The Continuing Republican Disconnect

Sept 12th, 2011

Jacob Weisberg pretty much nails the current disconnect between the policy positions of elected Republicans and traditional economics:

"There is no question that the current Republican position is eccentric as a matter of economics. Pick up any standard economics textbook, and it will explain how governments respond to cyclical downturns with temporary deficit spending. In Keynesian terms, boosting aggregate demand increases GDP growth and reduces unemployment. Conversely, cutting government spending during a slowdown tends to make matters worse. There may be circumstances in which temporary spending isn't possible, or where cutting government spending does not have the typical contractionary effect. But a thorough IMF study conducted last year concluded that "fiscal consolidation" does tend to have the predictable impact: shrinking GDP and raising unemployment."

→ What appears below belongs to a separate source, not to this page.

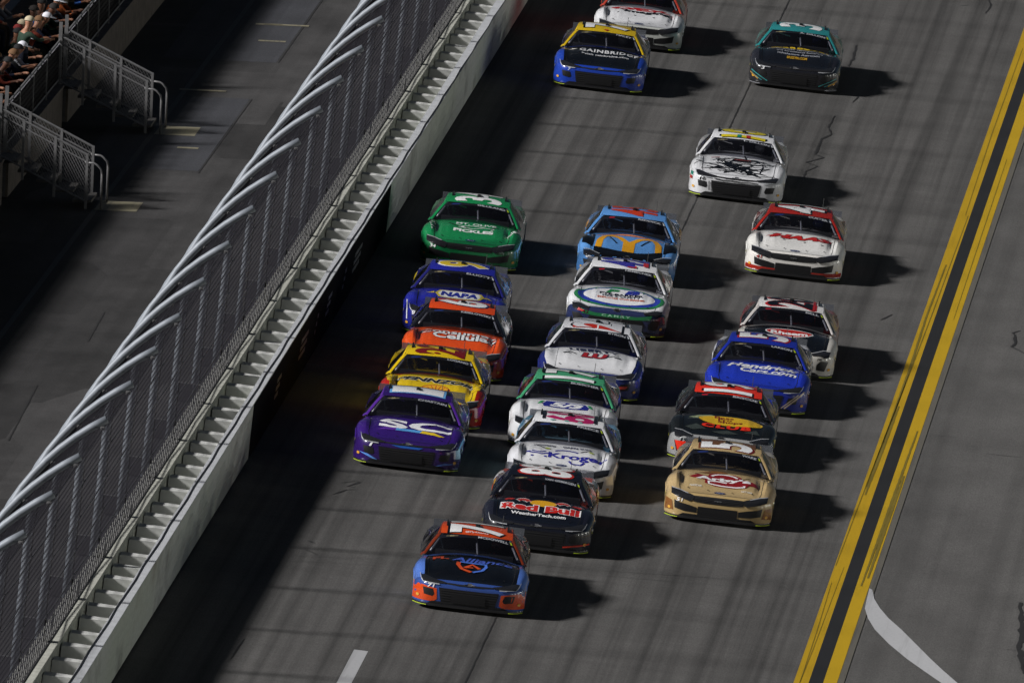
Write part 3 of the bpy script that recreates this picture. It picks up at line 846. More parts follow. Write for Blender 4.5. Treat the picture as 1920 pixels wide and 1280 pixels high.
def lathe_x(prof, n=24):
    vs, fs = [], []
    for x, r in prof:
        for k in range(n):
            a = 2*math.pi*k/n; vs.append((x, r*math.cos(a), r*math.sin(a)))
    for i in range(len(prof)-1):
        for k in range(n): fs.append((i*n+k, i*n+(k+1) % n, (i+1)*n+(k+1) % n, (i+1)*n+k))
    return vs, fs
TYRE = mesh_from('tyre', *lathe_x([(-0.15, 0.22), (-0.16, 0.28), (-0.14, 0.32), (-0.08, 0.332), (0.08, 0.332), (0.14, 0.32), (0.16, 0.28), (0.15, 0.22)]), smooth=True)
RIM = mesh_from('rim', *lathe_x([(0.145, 0.225), (0.13, 0.20), (0.06, 0.18), (0.10, 0.08), (0.12, 0.05), (0.12, 0.0)]), smooth=True)

BODY = {}
for mk in ('chevy', 'ford', 'toyota'):
    BODY[mk] = build_body(mk)

# ---- flat print laid onto the bodywork
TXT = {}
def text_shape(body, bold=0.0, shear=0.0, space=1.0):
    key = (body, bold, shear, space)
    if key not in TXT:
        cu = bpy.data.curves.new('t', 'FONT'); cu.body = body; cu.size = 1.0; cu.offset = bold; cu.shear = shear; cu.space_character = space
        cu.resolution_u = 3; cu.fill_mode = 'FRONT'
        ob = bpy.data.objects.new('t', cu); me = ob.to_mesh()
        v = np.array([q.co[:2] for q in me.vertices]); f = [tuple(p.vertices) for p in me.polygons]
        ob.to_mesh_clear(); bpy.data.objects.remove(ob); bpy.data.curves.remove(cu)
        TXT[key] = (v, f)
    return TXT[key]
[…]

Unfortunately, the House GOP has already signaled its intention to do everything they can to keep the economy stagnant. In response to the release of the President's jobs bill, the full text of which is available HERE, Eric Cantor had this to say according to TPM:

"Anything that is akin to the stimulus bill I think is not going to be acceptable to the American people," Cantor told reporters at his weekly Capitol briefing Monday. "I don't believe that our members are going to be interested in pursuing that. I certainly am not."

Of course Mr. Cantor is not interested. However, Mark Zandi, the chief economist at Moody's, is very interested and he put together this chart Mr. Cantor should read. It's unusual for Mr. Zandi to compose a graphic so simplistic it could be considered droll. Perhaps that's just what the GOP needs... economic cliff notes.